College has given me so much to remember and the thought that it just ended cringes my heart the more I think about it. More to the knowledge I acquire, which I will forever thank my mentors (teachers) for, I met certain people who made me change my views about the world. And for sure I will remember these people. If there’s one thing I’d like to thank college for, it is the opportunity to know my real friends. The ones who helped me carry my shit together because they won’t let me do it alone. The ones who never judged me and my decisions instead they supported me, but of course a slap of reality is always ready when I need it the most. The ones who I know will always be there for me. And they occupy a huge portion in my heart, that of which I am truly grateful for. They made my life even more wonderful by just being in it.
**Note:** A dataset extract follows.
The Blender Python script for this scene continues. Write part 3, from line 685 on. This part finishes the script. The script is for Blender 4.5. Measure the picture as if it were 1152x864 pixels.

Now that the real world is knocking on my door, I will surely miss college. I will miss the corridors where I used to spend most of my free time in between breaks chit-chatting with my friends. I will miss the four walled classrooms that witnessed all the tricks and tactics I maneuvered just to pass an exam. I will miss all the bad ass behaviors I used to do just because I want to make the most out of being in school. I will miss everything, the reckless behaviors and all the crazy shenanigans in between. But most especially I will miss every person I used to spend my everyday with.
Just when most of the people who just graduated is now thinking about their future, here I am still holding on to these college adventures that in any moment, given the chance I’d love to go back to.